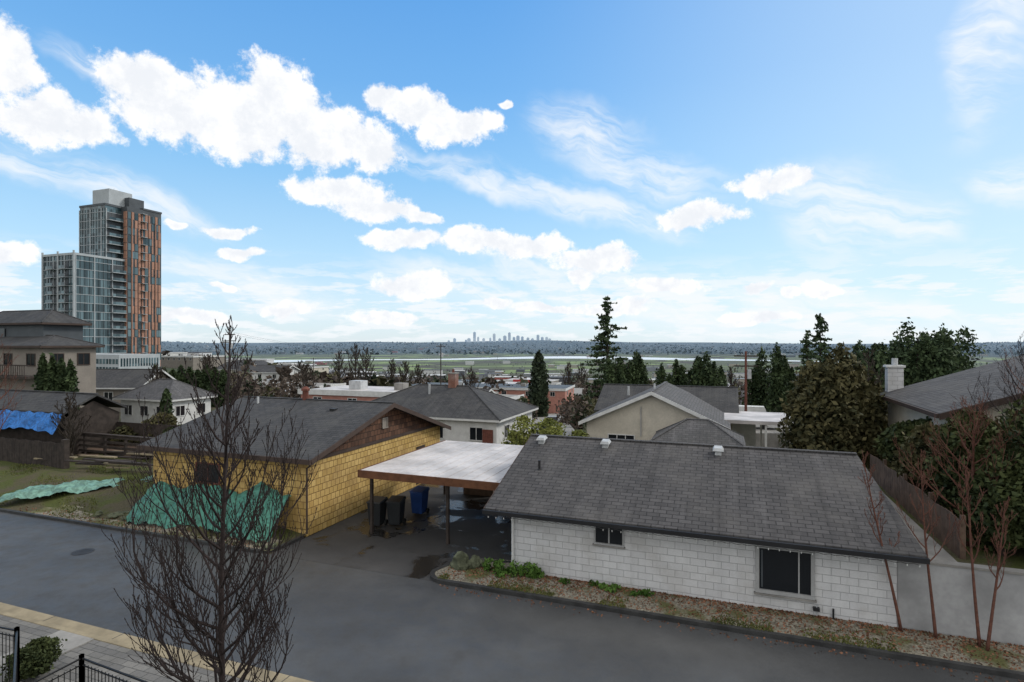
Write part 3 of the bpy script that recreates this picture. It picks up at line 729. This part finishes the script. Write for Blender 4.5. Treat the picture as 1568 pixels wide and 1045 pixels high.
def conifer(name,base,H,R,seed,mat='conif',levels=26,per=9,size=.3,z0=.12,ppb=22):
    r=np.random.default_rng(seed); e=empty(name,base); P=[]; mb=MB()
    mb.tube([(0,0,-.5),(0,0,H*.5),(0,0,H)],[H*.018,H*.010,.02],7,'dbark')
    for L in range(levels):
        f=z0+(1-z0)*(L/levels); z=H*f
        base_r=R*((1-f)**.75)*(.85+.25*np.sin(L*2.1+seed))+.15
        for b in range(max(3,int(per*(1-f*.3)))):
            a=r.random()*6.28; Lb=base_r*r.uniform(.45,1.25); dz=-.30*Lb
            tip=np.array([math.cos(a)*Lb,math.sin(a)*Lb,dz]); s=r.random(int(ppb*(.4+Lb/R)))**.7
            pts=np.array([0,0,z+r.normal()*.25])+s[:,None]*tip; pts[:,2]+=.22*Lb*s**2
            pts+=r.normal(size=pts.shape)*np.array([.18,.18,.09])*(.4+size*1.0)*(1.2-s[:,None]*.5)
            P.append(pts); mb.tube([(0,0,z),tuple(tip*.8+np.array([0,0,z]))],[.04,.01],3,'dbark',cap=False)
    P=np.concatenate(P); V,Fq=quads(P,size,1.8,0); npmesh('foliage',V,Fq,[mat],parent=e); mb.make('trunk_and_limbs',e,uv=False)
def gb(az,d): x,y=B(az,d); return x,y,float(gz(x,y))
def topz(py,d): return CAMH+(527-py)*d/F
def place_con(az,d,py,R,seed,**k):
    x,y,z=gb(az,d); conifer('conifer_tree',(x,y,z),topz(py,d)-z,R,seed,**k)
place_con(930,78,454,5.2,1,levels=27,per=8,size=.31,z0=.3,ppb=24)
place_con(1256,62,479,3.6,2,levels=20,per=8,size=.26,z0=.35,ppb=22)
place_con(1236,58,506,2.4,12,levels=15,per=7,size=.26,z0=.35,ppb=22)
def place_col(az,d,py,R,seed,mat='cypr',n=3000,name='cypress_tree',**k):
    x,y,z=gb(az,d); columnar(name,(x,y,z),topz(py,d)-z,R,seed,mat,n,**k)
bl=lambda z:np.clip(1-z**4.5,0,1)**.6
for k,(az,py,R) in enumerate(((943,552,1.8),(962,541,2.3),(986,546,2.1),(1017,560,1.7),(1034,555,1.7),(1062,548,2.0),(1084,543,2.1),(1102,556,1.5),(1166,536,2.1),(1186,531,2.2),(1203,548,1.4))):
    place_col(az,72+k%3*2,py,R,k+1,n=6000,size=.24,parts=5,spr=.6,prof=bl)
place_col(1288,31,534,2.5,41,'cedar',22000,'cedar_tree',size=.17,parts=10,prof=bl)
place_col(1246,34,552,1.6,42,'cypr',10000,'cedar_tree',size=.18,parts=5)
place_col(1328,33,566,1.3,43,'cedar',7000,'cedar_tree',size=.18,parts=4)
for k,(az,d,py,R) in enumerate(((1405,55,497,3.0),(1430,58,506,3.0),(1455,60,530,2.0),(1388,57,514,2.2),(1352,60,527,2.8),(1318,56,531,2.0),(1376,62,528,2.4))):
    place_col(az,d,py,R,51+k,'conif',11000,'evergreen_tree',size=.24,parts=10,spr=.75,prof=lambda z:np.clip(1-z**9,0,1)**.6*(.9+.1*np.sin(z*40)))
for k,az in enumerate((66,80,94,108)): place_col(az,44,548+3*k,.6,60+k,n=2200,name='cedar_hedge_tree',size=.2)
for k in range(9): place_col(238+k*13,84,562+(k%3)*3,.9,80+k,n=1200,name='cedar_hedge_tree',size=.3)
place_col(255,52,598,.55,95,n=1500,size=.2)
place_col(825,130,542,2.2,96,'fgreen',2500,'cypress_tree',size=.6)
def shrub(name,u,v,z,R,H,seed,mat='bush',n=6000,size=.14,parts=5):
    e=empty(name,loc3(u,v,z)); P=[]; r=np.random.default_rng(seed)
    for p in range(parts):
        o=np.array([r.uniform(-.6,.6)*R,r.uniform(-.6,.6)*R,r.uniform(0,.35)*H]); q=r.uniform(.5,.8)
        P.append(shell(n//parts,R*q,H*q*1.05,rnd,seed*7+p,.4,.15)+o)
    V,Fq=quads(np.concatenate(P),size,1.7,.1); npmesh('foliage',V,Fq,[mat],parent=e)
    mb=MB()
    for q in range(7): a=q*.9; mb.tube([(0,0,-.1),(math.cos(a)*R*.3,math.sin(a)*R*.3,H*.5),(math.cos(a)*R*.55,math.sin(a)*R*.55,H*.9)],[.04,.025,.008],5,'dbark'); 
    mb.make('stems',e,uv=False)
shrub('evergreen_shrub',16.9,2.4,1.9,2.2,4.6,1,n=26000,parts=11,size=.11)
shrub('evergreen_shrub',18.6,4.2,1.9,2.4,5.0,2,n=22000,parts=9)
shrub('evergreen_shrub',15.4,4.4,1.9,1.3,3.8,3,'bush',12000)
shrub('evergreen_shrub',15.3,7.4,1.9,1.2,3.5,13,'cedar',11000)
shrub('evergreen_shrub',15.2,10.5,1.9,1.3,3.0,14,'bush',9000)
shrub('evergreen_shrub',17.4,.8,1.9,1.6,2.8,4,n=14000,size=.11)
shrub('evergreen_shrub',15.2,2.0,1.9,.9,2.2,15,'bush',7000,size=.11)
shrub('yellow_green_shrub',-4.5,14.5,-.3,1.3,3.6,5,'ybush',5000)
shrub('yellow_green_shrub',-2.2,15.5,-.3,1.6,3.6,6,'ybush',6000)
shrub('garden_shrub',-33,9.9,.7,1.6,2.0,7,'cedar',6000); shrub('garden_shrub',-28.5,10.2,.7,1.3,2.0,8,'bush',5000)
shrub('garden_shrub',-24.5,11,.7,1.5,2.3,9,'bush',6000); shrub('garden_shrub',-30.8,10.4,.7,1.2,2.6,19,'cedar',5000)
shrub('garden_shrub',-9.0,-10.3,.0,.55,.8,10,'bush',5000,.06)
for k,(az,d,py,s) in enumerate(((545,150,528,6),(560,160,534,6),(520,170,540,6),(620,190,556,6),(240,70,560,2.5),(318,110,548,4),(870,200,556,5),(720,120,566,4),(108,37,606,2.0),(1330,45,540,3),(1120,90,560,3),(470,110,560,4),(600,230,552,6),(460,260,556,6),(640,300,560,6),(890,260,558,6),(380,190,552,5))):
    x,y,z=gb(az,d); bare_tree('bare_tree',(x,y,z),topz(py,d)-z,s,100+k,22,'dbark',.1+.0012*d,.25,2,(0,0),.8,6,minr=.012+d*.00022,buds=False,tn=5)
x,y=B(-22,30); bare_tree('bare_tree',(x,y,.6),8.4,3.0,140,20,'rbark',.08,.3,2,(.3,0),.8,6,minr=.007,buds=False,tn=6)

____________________

• Short exercise
Reproduce all of the data exactly; the pictures do not belong in the copy.

• The answer
Write part 3 of the bpy script that recreates this picture. It picks up at line 729. This part finishes the script. Write for Blender 4.5. Treat the picture as 1568 pixels wide and 1045 pixels high.
def conifer(name,base,H,R,seed,mat='conif',levels=26,per=9,size=.3,z0=.12,ppb=22):
    r=np.random.default_rng(seed); e=empty(name,base); P=[]; mb=MB()
    mb.tube([(0,0,-.5),(0,0,H*.5),(0,0,H)],[H*.018,H*.010,.02],7,'dbark')
    for L in range(levels):
        f=z0+(1-z0)*(L/levels); z=H*f
        base_r=R*((1-f)**.75)*(.85+.25*np.sin(L*2.1+seed))+.15
        for b in range(max(3,int(per*(1-f*.3)))):
            a=r.random()*6.28; Lb=base_r*r.uniform(.45,1.25); dz=-.30*Lb
            tip=np.array([math.cos(a)*Lb,math.sin(a)*Lb,dz]); s=r.random(int(ppb*(.4+Lb/R)))**.7
            pts=np.array([0,0,z+r.normal()*.25])+s[:,None]*tip; pts[:,2]+=.22*Lb*s**2
            pts+=r.normal(size=pts.shape)*np.array([.18,.18,.09])*(.4+size*1.0)*(1.2-s[:,None]*.5)
            P.append(pts); mb.tube([(0,0,z),tuple(tip*.8+np.array([0,0,z]))],[.04,.01],3,'dbark',cap=False)
    P=np.concatenate(P); V,Fq=quads(P,size,1.8,0); npmesh('foliage',V,Fq,[mat],parent=e); mb.make('trunk_and_limbs',e,uv=False)
def gb(az,d): x,y=B(az,d); return x,y,float(gz(x,y))
def topz(py,d): return CAMH+(527-py)*d/F
def place_con(az,d,py,R,seed,**k):
    x,y,z=gb(az,d); conifer('conifer_tree',(x,y,z),topz(py,d)-z,R,seed,**k)
place_con(930,78,454,5.2,1,levels=27,per=8,size=.31,z0=.3,ppb=24)
place_con(1256,62,479,3.6,2,levels=20,per=8,size=.26,z0=.35,ppb=22)
place_con(1236,58,506,2.4,12,levels=15,per=7,size=.26,z0=.35,ppb=22)
def place_col(az,d,py,R,seed,mat='cypr',n=3000,name='cypress_tree',**k):
    x,y,z=gb(az,d); columnar(name,(x,y,z),topz(py,d)-z,R,seed,mat,n,**k)
bl=lambda z:np.clip(1-z**4.5,0,1)**.6
for k,(az,py,R) in enumerate(((943,552,1.8),(962,541,2.3),(986,546,2.1),(1017,560,1.7),(1034,555,1.7),(1062,548,2.0),(1084,543,2.1),(1102,556,1.5),(1166,536,2.1),(1186,531,2.2),(1203,548,1.4))):
    place_col(az,72+k%3*2,py,R,k+1,n=6000,size=.24,parts=5,spr=.6,prof=bl)
place_col(1288,31,534,2.5,41,'cedar',22000,'cedar_tree',size=.17,parts=10,prof=bl)
place_col(1246,34,552,1.6,42,'cypr',10000,'cedar_tree',size=.18,parts=5)
place_col(1328,33,566,1.3,43,'cedar',7000,'cedar_tree',size=.18,parts=4)
for k,(az,d,py,R) in enumerate(((1405,55,497,3.0),(1430,58,506,3.0),(1455,60,530,2.0),(1388,57,514,2.2),(1352,60,527,2.8),(1318,56,531,2.0),(1376,62,528,2.4))):
    place_col(az,d,py,R,51+k,'conif',11000,'evergreen_tree',size=.24,parts=10,spr=.75,prof=lambda z:np.clip(1-z**9,0,1)**.6*(.9+.1*np.sin(z*40)))
for k,az in enumerate((66,80,94,108)): place_col(az,44,548+3*k,.6,60+k,n=2200,name='cedar_hedge_tree',size=.2)
for k in range(9): place_col(238+k*13,84,562+(k%3)*3,.9,80+k,n=1200,name='cedar_hedge_tree',size=.3)
place_col(255,52,598,.55,95,n=1500,size=.2)
place_col(825,130,542,2.2,96,'fgreen',2500,'cypress_tree',size=.6)
def shrub(name,u,v,z,R,H,seed,mat='bush',n=6000,size=.14,parts=5):
    e=empty(name,loc3(u,v,z)); P=[]; r=np.random.default_rng(seed)
    for p in range(parts):
        o=np.array([r.uniform(-.6,.6)*R,r.uniform(-.6,.6)*R,r.uniform(0,.35)*H]); q=r.uniform(.5,.8)
        P.append(shell(n//parts,R*q,H*q*1.05,rnd,seed*7+p,.4,.15)+o)
    V,Fq=quads(np.concatenate(P),size,1.7,.1); npmesh('foliage',V,Fq,[mat],parent=e)
    mb=MB()
    for q in range(7): a=q*.9; mb.tube([(0,0,-.1),(math.cos(a)*R*.3,math.sin(a)*R*.3,H*.5),(math.cos(a)*R*.55,math.sin(a)*R*.55,H*.9)],[.04,.025,.008],5,'dbark'); 
    mb.make('stems',e,uv=False)
shrub('evergreen_shrub',16.9,2.4,1.9,2.2,4.6,1,n=26000,parts=11,size=.11)
shrub('evergreen_shrub',18.6,4.2,1.9,2.4,5.0,2,n=22000,parts=9)
shrub('evergreen_shrub',15.4,4.4,1.9,1.3,3.8,3,'bush',12000)
shrub('evergreen_shrub',15.3,7.4,1.9,1.2,3.5,13,'cedar',11000)
shrub('evergreen_shrub',15.2,10.5,1.9,1.3,3.0,14,'bush',9000)
shrub('evergreen_shrub',17.4,.8,1.9,1.6,2.8,4,n=14000,size=.11)
shrub('evergreen_shrub',15.2,2.0,1.9,.9,2.2,15,'bush',7000,size=.11)
shrub('yellow_green_shrub',-4.5,14.5,-.3,1.3,3.6,5,'ybush',5000)
shrub('yellow_green_shrub',-2.2,15.5,-.3,1.6,3.6,6,'ybush',6000)
shrub('garden_shrub',-33,9.9,.7,1.6,2.0,7,'cedar',6000); shrub('garden_shrub',-28.5,10.2,.7,1.3,2.0,8,'bush',5000)
shrub('garden_shrub',-24.5,11,.7,1.5,2.3,9,'bush',6000); shrub('garden_shrub',-30.8,10.4,.7,1.2,2.6,19,'cedar',5000)
shrub('garden_shrub',-9.0,-10.3,.0,.55,.8,10,'bush',5000,.06)
for k,(az,d,py,s) in enumerate(((545,150,528,6),(560,160,534,6),(520,170,540,6),(620,190,556,6),(240,70,560,2.5),(318,110,548,4),(870,200,556,5),(720,120,566,4),(108,37,606,2.0),(1330,45,540,3),(1120,90,560,3),(470,110,560,4),(600,230,552,6),(460,260,556,6),(640,300,560,6),(890,260,558,6),(380,190,552,5))):
    x,y,z=gb(az,d); bare_tree('bare_tree',(x,y,z),topz(py,d)-z,s,100+k,22,'dbark',.1+.0012*d,.25,2,(0,0),.8,6,minr=.012+d*.00022,buds=False,tn=5)
x,y=B(-22,30); bare_tree('bare_tree',(x,y,.6),8.4,3.0,140,20,'rbark',.08,.3,2,(.3,0),.8,6,minr=.007,buds=False,tn=6)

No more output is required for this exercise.